Regarding the CPU vs GPU debacle. I already see a fundamentally flawed recommendation in this thread regarding the "balance" between the CPU and GPU.
Any CPU and GPU combination can potentially be valid and well utilized if the workload created by the resolution and settings and game conditions and expectations of FPS all fit into place.
The i3-4130 is a perfectly valid CPU for a wide assortment of games and can be paired with ANY GPU configuration and achieve acceptable results and good utilization as long as the FPS goals and workload created by the visual quality settings are well matched to the bounds created by the CPU.

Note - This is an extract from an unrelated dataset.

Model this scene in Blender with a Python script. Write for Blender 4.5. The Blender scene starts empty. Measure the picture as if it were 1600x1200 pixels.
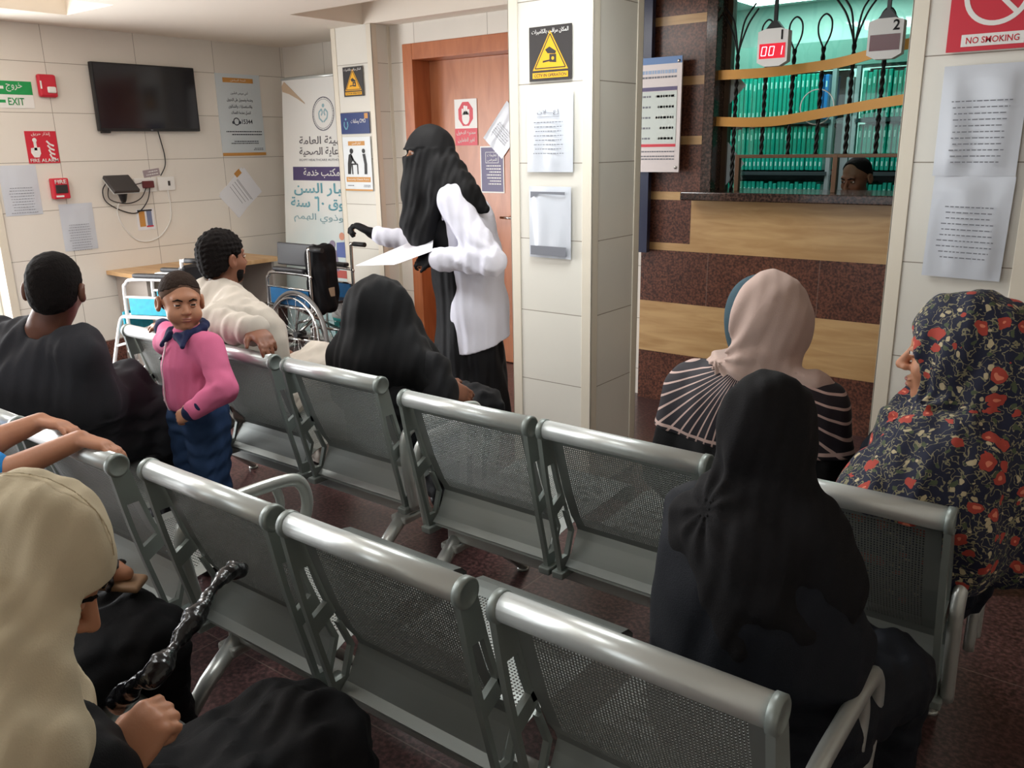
import bpy, bmesh, math, random
import numpy as np
from mathutils import Vector, Matrix

scene = bpy.context.scene
COL = scene.collection
PI = math.pi

# ------------------------------------------------------------------ camera
F_PX, YAW, PITCH, ROLL = 1316.6, -0.65503, 0.275543, 0.01753
_cy, _sy = math.cos(YAW), math.sin(YAW)
_fwd = Vector((_sy * math.cos(PITCH), _cy * math.cos(PITCH), -math.sin(PITCH)))
_right = Vector((_cy, -_sy, 0))
_down = _fwd.cross(_right)
_r = _right * math.cos(ROLL) + _down * math.sin(ROLL)
_d = -_right * math.sin(ROLL) + _down * math.cos(ROLL)
cam_data = bpy.data.cameras.new('camera')
cam_data.sensor_width = 36.0
cam_data.lens = F_PX / 1600 * 36.0
cam_data.clip_start = 0.02
cam = bpy.data.objects.new('camera', cam_data)
COL.objects.link(cam)
_m = Matrix((_r, -_d, -_fwd)).transposed().to_4x4()
_m.translation = (0, 0, 1.5)
cam.matrix_world = _m
scene.camera = cam

# ------------------------------------------------------------------ world, daylight, exposure
scene.view_settings.view_transform = 'Standard'
scene.view_settings.look = 'None'
scene.view_settings.gamma = 1.0
scene.view_settings.use_curve_mapping = False
scene.view_settings.exposure = 0.0
world = bpy.data.worlds.new('daylight')
scene.world = world
world.use_nodes = True
world.node_tree.nodes['Background'].inputs[0].default_value = (0.93, 0.97, 1.0, 1)
world.node_tree.nodes['Background'].inputs[1].default_value = 2.2


def area(name, loc, direction, sx, sy, power, color=(1, 1, 1), spread=180):
    d = bpy.data.lights.new(name, 'AREA')
    d.shape = 'RECTANGLE'; d.size = sx; d.size_y = sy; d.energy = power; d.color = color
    d.spread = math.radians(spread)
    o = bpy.data.objects.new(name, d); COL.objects.link(o)
    o.location = loc
    o.rotation_euler = Vector(direction).to_track_quat('-Z', 'Y').to_euler()
    return o

# daylight falling through the glazed entrance in the wall with the television
area('entrance_daylight', (-6.22, 1.15, 1.15), (1, 0.10, -0.02), 2.3, 2.1, 190, (0.97, 0.985, 1.0))
# weak fill light added behind the rows of seats, no source known there
area('rear_fill', (-2.6, -1.92, 1.45), (-0.05, 1, -0.05), 3.4, 1.3, 5.5, (0.97, 0.98, 1.0))
# lamps set flush in the ceiling above the rows of seats, and the one in the reception office
for _x, _y, _p, _c in ((-4.3, 1.15, 25, (1.0, 0.98, 0.95)), (-3.0, 3.0, 12.5, (1.0, 0.98, 0.95)), (-1.7, 2.35, 15.5, (0.92, 0.985, 1.0)), (-2.0, 0.3, 3, (0.92, 0.985, 1.0))):
    area('ceiling_lamp_light', (_x, _y, 2.285), (0, 0, -1), 0.56, 0.56, _p, _c)
area('office_lamp_light', (-2.2, 5.7, 2.50), (0, 0.25, -1), 1.2, 0.9, 30, (0.96, 1.0, 0.99))
# ------------------------------------------------------------------ materials
def srgb(r, g, b):
    def f(c):
        c /= 255.0
        return c / 12.92 if c <= 0.04045 else ((c + 0.055) / 1.055) ** 2.4
    return (f(r), f(g), f(b))


def nt(m):
    return m.node_tree.nodes, m.node_tree.links


def mat(name, col, rough=0.5, metal=0.0, bump=0.0, bscale=60.0, var=0.0, vscale=6.0, sheen=0.0, emit=None, estr=1.0,
        spec=0.5, coat=0.0, stretch=None, alpha=1.0):
    m = bpy.data.materials.new(name); m.use_nodes = True
    N, L = nt(m); b = N['Principled BSDF']
    b.inputs['Base Color'].default_value = (*col, 1)
    b.inputs['Roughness'].default_value = rough
    b.inputs['Metallic'].default_value = metal
    b.inputs['Specular IOR Level'].default_value = spec
    b.inputs['Coat Weight'].default_value = coat
    if sheen:
        b.inputs['Sheen Weight'].default_value = sheen
        b.inputs['Sheen Roughness'].default_value = 0.45
    if alpha < 1: b.inputs['Alpha'].default_value = alpha
    if emit:
        b.inputs['Emission Color'].default_value = (*emit, 1)
        b.inputs['Emission Strength'].default_value = estr
    if var or bump:
        tc = N.new('ShaderNodeTexCoord'); mp = N.new('ShaderNodeMapping')
        L.new(tc.outputs['Object'], mp.inputs[0])
        if stretch: mp.inputs['Scale'].default_value = stretch
    if var:
        no = N.new('ShaderNodeTexNoise'); no.inputs['Scale'].default_value = vscale; no.inputs['Detail'].default_value = 5
        L.new(mp.outputs[0], no.inputs[0])
        mr = N.new('ShaderNodeMapRange'); mr.inputs[1].default_value = 0.3; mr.inputs[2].default_value = 0.7
        mr.inputs[3].default_value = 1 - var; mr.inputs[4].default_value = 1 + var
        L.new(no.outputs[0], mr.inputs[0])
        hs = N.new('ShaderNodeHueSaturation'); hs.inputs['Color'].default_value = (*col, 1)
        L.new(mr.outputs[0], hs.inputs['Value']); L.new(hs.outputs[0], b.inputs['Base Color'])
    if bump:
        no2 = N.new('ShaderNodeTexNoise'); no2.inputs['Scale'].default_value = bscale; no2.inputs['Detail'].default_value = 3
        L.new(mp.outputs[0], no2.inputs[0])
        bp = N.new('ShaderNodeBump'); bp.inputs['Strength'].default_value = bump; bp.inputs['Distance'].default_value = 0.004
        L.new(no2.outputs[0], bp.inputs['Height']); L.new(bp.outputs[0], b.inputs['Normal'])
    return m


def math_node(N, L, op, a, b=None, c=None):
    n = N.new('ShaderNodeMath'); n.operation = op
    for i, v in enumerate((a, b, c)):
        if v is None: continue
        if isinstance(v, (int, float)): n.inputs[i].default_value = v
        else: L.new(v, n.inputs[i])
    return n.outputs[0]


def mixc(N, L, fac, a, b):
    n = N.new('ShaderNodeMix'); n.data_type = 'RGBA'
    for v, i in ((fac, 0), (a, 6), (b, 7)):
        if isinstance(v, (int, float)): n.inputs[i].default_value = v
        elif isinstance(v, tuple): n.inputs[i].default_value = (*v, 1) if len(v) == 3 else v
        else: L.new(v, n.inputs[i])
    return n.outputs[2]


def obj_xyz(N, L):
    tc = N.new('ShaderNodeTexCoord'); s = N.new('ShaderNodeSeparateXYZ')
    L.new(tc.outputs['Object'], s.inputs[0])
    return tc.outputs['Object'], s.outputs


def tile_mat(name, col, axis, u0, ustep, z0, zstep, joint=0.0035, jcol=(0.30, 0.26, 0.21), rough=0.25, var=0.05):
    """glazed wall tiles laid in a straight grid; u is x or y"""
    m = mat(name, col, rough); N, L = nt(m); b = N['Principled BSDF']
    vec, xyz = obj_xyz(N, L)
    def line(sock, o, st):
        q = math_node(N, L, 'SUBTRACT', sock, o); q = math_node(N, L, 'DIVIDE', q, st)
        fr = math_node(N, L, 'FRACT', q)
        dd = math_node(N, L, 'ABSOLUTE', math_node(N, L, 'SUBTRACT', fr, 0.5))
        return math_node(N, L, 'GREATER_THAN', dd, 0.5 - joint / st / 2), math_node(N, L, 'FLOOR', q)
    lz, fz = line(xyz[2], z0, zstep)
    if ustep:
        lu, fu = line(xyz[axis], u0, ustep)
        j = math_node(N, L, 'MAXIMUM', lz, lu)
        idn = math_node(N, L, 'ADD', math_node(N, L, 'MULTIPLY', fu, 7.31), math_node(N, L, 'MULTIPLY', fz, 3.17))
    else:
        j = lz; idn = math_node(N, L, 'MULTIPLY', fz, 3.17)
    wn = N.new('ShaderNodeTexWhiteNoise'); wn.noise_dimensions = '1D'; L.new(idn, wn.inputs['W'])
    no = N.new('ShaderNodeTexNoise'); no.inputs['Scale'].default_value = 2.5; no.inputs['Detail'].default_value = 6
    L.new(vec, no.inputs[0])
    v = math_node(N, L, 'MULTIPLY_ADD', wn.outputs[0], var, 1 - var)
    v = math_node(N, L, 'MULTIPLY_ADD', no.outputs[0], 0.10, math_node(N, L, 'SUBTRACT', v, 0.05))
    hs = N.new('ShaderNodeHueSaturation'); hs.inputs['Color'].default_value = (*col, 1); L.new(v, hs.inputs['Value'])
    L.new(mixc(N, L, j, hs.outputs[0], jcol), b.inputs['Base Color'])
    L.new(math_node(N, L, 'MULTIPLY_ADD', j, 0.5, rough), b.inputs['Roughness'])
    bp = N.new('ShaderNodeBump'); bp.inputs['Strength'].default_value = 0.6; bp.inputs['Distance'].default_value = 0.002; bp.invert = True
    L.new(j, bp.inputs['Height']); L.new(bp.outputs[0], b.inputs['Normal'])
    return m


def granite_mat(name, c1, c2, c3, scale=90, rough=0.25, grid=None):
    m = mat(name, c1, rough); N, L = nt(m); b = N['Principled BSDF']
    vec, xyz = obj_xyz(N, L)
    n1 = N.new('ShaderNodeTexNoise'); n1.inputs['Scale'].default_value = scale; n1.inputs['Detail'].default_value = 4
    n2 = N.new('ShaderNodeTexVoronoi'); n2.inputs['Scale'].default_value = scale * 1.3
    n3 = N.new('ShaderNodeTexNoise'); n3.inputs['Scale'].default_value = 5; n3.inputs['Detail'].default_value = 5
    for n in (n1, n2, n3): L.new(vec, n.inputs[0])
    r = N.new('ShaderNodeValToRGB'); L.new(n1.outputs[0], r.inputs[0])
    r.color_ramp.elements[0].position = 0.36; r.color_ramp.elements[0].color = (*c2, 1)
    r.color_ramp.elements[1].position = 0.62; r.color_ramp.elements[1].color = (*c3, 1)
    e = r.color_ramp.elements.new(0.5); e.color = (*c1, 1)
    sp = math_node(N, L, 'LESS_THAN', n2.outputs[0], 0.28)
    o = mixc(N, L, math_node(N, L, 'MULTIPLY', sp, 0.45), r.outputs[0], c2)
    hs = N.new('ShaderNodeHueSaturation'); L.new(o, hs.inputs['Color'])
    L.new(math_node(N, L, 'MULTIPLY_ADD', n3.outputs[0], 0.5, 0.75), hs.inputs['Value'])
    out = hs.outputs[0]
    if grid:
        js = []
        for ax, o0, st in grid:
            fr = math_node(N, L, 'FRACT', math_node(N, L, 'DIVIDE', math_node(N, L, 'SUBTRACT', xyz[ax], o0), st))
            js.append(math_node(N, L, 'LESS_THAN', fr, 0.004 / st))
        j = js[0] if len(js) == 1 else math_node(N, L, 'MAXIMUM', js[0], js[1])
        out = mixc(N, L, math_node(N, L, 'MULTIPLY', j, 0.5), out, (0.25, 0.19, 0.16))
    L.new(out, b.inputs['Base Color'])
    return m


def wood_mat(name, c1, c2, rough=0.4, stretch=(1, 1, 8), scale=3.0, bump=0.05):
    m = mat(name, c1, rough); N, L = nt(m); b = N['Principled BSDF']
    tc = N.new('ShaderNodeTexCoord'); mp = N.new('ShaderNodeMapping'); mp.inputs['Scale'].default_value = stretch
    L.new(tc.outputs['Object'], mp.inputs[0])
    no = N.new('ShaderNodeTexNoise'); no.inputs['Scale'].default_value = scale; no.inputs['Detail'].default_value = 8
    no.inputs['Distortion'].default_value = 0.6
    L.new(mp.outputs[0], no.inputs[0])
    r = N.new('ShaderNodeValToRGB'); L.new(no.outputs[0], r.inputs[0])
    r.color_ramp.elements[0].position = 0.35; r.color_ramp.elements[0].color = (*c2, 1)
    r.color_ramp.elements[1].position = 0.65; r.color_ramp.elements[1].color = (*c1, 1)
    L.new(r.outputs[0], b.inputs['Base Color'])
    bp = N.new('ShaderNodeBump'); bp.inputs['Strength'].default_value = bump; bp.inputs['Distance'].default_value = 0.002
    L.new(no.outputs[0], bp.inputs['Height']); L.new(bp.outputs[0], b.inputs['Normal'])
    return m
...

The R7 250 @ 720P, R7 260 @ 1080P, and the R9 280 @ 1440P will all produce about the same FPS if all other conditions are equal. The compute workload changes very little for the CPU between these 3 configurations, so there is no reason for the i3 to be any more or less well suited to run any of these GPU configurations. Whether or not the i3 sets the pace of FPS desired by the end user is an issue that will apply to ANY of these GPU configurations. If the User wants more FPS and the bottleneck is the CPU, sizing the GPU up or down can never "solve" that problem.
Point I'm making here, is that when people say "don't bother with more GPU than an R9 270, or GTX760 for your {insert weaker CPU here} configuration, they are placating to a from-the-hip set of mysticism about CPU and GPU matching that does not exist. Size the CPU to the compute workload created by the desired FPS and game conditions, then size the GPU to the render workload created by the desired FPS and visual quality settings. Don't try to "size" the CPU to the GPU, or the GPU to the CPU, it's a pointless endeavor.